Not only is the view and scenery is breathtaking but the history lesson is incredible; something I and possibly most who take the tour, know or understand. And later in our week-long stay in France, I understand other things the more I see them.

More than a history lesson, Alexandre made us forget the biting cold as we are still in the last days of spring with his jokes and choice one-liners that had everyone — no matter what their nationality is - in stitches. 

For example, while seated in a circle at the courtyard of the Louvre, Alexandre -- in total deadpan humour style — dryly noted that the story or urban myth about the glass pyramids that regained popularity when that “greatest historian of our times — Dan Brown incorporated that into his controversial best-seller, “The Da Vinci Code.” Boy, did everyone get a laugh out that. The American tourists included. 

When Alexandre recounted how at Notre Dame the French kings were crowned, this Frenchman with bird food placed them on top of a female tourist’s hat prompting all the pigeons to flock to her. Our guide was bright enough to sense that something more interesting was occurring. “I guess it is time for a commercial break because anything else I say will pale in comparison to a woman covered with pigeons.”

More laughter.

It was only the jokes and the historical recounting. Our guide gave up practical tips and reminders from not tipping to being mindful of pick pocket to how to properly pronounce “Champs Elysee.”

This reminded me of the time when I took the “unofficial” Beatles Tour of Liverpool — Daytrippers and McComb’s “Game of Thrones Locations Tour” of Northern Ireland. Our guides were a total joy as they were not only a chockfull of information but also fun pals.

This is in stark contrast to the Tourism France tour of Normandy that I took into my fourth day in the country. It billed itself as visiting the sites of Pointe Du Hoc, Omaha Beach, the American Cemetery, Arrowmanches, and Bayeux. Honestly, it was a terrible tour. Not only was our guide, Elisa (she was nice though but this isn’t about being nice but efficient) not too knowledgeable about the tours as she would oft repeat words and phrases several times in a speil as if giving us the run-around but we also did NOT go down at Omaha Beach. If there is any one place one should go down in Normandy it is Omaha Beach. Not only was it the site of the bloodiest fighting but it is a battle that is world history that is pivotal as much as the Battle of Waterloo, Marathon, Stalingrad, Antietam, or Hastings to name a few. 

Arrowmanches? Bayeux? 

What the hell! Where is St. Mere Eglise? Carentan? 

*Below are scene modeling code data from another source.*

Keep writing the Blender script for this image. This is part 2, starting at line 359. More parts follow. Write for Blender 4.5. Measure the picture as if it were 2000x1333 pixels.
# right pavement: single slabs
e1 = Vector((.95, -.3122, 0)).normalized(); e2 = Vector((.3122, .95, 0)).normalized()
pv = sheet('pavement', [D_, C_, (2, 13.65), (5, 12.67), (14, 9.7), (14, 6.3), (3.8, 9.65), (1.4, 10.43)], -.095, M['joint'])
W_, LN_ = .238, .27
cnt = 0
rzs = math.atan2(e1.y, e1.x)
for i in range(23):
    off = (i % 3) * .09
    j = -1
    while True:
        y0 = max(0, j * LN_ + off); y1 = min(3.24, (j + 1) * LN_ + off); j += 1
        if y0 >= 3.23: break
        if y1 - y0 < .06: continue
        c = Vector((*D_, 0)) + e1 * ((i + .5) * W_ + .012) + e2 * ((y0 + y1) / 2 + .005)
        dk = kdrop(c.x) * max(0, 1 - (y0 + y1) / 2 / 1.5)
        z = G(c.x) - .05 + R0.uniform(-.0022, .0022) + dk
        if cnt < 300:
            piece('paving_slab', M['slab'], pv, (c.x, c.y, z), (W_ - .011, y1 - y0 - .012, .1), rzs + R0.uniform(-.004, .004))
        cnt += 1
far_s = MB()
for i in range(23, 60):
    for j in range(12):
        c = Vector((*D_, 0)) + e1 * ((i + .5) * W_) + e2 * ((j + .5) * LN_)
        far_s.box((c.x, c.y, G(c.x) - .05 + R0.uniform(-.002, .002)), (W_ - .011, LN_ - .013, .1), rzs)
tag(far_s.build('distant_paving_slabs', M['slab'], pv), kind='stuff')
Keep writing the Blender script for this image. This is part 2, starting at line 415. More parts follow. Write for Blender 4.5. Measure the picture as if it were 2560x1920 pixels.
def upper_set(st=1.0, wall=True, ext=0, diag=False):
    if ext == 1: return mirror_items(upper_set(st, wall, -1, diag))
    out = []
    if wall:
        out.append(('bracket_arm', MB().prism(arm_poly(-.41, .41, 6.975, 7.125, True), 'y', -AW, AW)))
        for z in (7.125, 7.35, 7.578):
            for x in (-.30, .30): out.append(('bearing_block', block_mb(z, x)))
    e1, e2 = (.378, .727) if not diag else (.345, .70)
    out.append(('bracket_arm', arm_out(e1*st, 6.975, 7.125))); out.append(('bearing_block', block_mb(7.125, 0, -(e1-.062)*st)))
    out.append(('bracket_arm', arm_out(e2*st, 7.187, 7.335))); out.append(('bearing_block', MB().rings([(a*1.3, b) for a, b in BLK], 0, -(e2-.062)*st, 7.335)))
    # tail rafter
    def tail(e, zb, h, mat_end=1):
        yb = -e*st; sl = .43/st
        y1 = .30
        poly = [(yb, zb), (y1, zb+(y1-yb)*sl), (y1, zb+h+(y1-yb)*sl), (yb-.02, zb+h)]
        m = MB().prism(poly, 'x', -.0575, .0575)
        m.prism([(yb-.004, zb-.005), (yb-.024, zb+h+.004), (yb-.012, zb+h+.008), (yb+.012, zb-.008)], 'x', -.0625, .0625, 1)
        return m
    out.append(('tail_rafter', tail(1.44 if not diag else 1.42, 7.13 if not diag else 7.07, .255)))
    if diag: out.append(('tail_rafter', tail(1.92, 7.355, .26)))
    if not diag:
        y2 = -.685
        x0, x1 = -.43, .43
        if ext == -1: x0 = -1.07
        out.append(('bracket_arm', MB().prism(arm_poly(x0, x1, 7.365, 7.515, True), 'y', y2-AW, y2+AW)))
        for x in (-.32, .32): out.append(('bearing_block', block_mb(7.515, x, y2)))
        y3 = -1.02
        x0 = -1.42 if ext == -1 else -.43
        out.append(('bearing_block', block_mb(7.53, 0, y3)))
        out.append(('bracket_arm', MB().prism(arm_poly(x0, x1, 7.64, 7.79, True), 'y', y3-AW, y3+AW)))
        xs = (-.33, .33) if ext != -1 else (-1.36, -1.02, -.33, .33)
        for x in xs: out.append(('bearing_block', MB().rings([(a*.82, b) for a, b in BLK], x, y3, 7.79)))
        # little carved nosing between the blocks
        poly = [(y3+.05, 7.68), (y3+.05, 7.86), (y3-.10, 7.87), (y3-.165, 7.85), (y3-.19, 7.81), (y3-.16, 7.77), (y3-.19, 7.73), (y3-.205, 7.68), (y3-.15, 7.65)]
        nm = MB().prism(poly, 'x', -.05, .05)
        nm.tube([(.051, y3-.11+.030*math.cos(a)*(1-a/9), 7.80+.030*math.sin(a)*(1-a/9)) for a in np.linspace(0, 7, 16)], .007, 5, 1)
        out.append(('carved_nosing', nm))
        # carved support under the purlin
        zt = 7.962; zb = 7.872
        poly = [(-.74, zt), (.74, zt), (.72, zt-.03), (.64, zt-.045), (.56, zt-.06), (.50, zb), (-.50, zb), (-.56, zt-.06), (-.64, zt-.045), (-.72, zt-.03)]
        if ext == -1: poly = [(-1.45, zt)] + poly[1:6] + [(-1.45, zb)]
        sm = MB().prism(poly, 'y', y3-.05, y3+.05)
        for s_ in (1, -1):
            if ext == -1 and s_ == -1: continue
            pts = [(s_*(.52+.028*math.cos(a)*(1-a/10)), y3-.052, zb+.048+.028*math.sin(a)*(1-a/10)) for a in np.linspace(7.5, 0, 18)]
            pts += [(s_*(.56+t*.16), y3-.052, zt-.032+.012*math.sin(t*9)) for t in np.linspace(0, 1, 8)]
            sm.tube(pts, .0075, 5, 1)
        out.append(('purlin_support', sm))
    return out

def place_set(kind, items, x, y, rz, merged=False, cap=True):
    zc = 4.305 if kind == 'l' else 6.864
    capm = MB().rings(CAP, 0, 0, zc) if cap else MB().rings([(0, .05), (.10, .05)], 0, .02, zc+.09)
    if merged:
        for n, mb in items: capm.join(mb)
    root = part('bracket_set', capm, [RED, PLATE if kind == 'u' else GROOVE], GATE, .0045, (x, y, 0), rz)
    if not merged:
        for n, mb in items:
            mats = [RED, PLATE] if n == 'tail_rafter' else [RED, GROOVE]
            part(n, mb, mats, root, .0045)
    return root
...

Not going down at Omaha Beach (they said the view from the American Cemetery is better) is inexcusable. If they said this in their advertisements then I believe they would get fewer patrons.

I wish too our guide to Normandy had more stories in her speil. There was nothing. In fact, many of the patrons knew much much more than her. 

Because of what happened, I skipped taking the tour to Mont St. Michel that the same agency was offering. Instead, I opted to do my own tour of Rouen much like I did when I went about London. 

So I lumped the Normandy tour along with the hop on/hop off tour of Edinburgh. After five minutes, I pretty much figured out the city (use the Scots Monument as your focal point in direction because you know that where the city divides between the old and new towns.

Technically, I didn’t need to do the Paris walking tour as I’ve got an excellent GPS in my brain. All one had to do was keep to the Seine in a straight line as you’d pass through them all — Notre Dame Cathedral, the Louvre, the Pont d’Alma where Princess Diana lost her life, the Tuileries Gardens and you can see that grand boulevard Champs Elysee and the Eiffel Tower in the distance. Despite that it was three hours well spent and I gave Alexandre a 10 Euro tip (collectively with my siblings and kids 35 Euros).

If you have an excellent sense of history then you can go around on your own. If not taking the guided tours won’t hurt as you probably wouldn’t know any better. Furthermore, if you can figure out the labyrinth system that is the New York subway you can figure anything out.

Having said that, there are trade offs to taking official and unofficial tours. 

The official tours provide transportation and direction. But photo opportunities are few and far in between.

The unofficial? Well, you kind of save a little more but you walk more but the photo ops are tremendous.

The official tours take you to places you don’t really want to go to such as that pearl and gift shop in Hong Kong and that tapestry shop in Bayeux.

The unofficial? If you plan your trip well you save time and money and go where you want to go. Besides you see more on ground level. 

As for that trip in Paris — that Paris Pass helped quite a lot as I didn’t have to queue for the museums and it saved me from paying for the Metro and bus rides.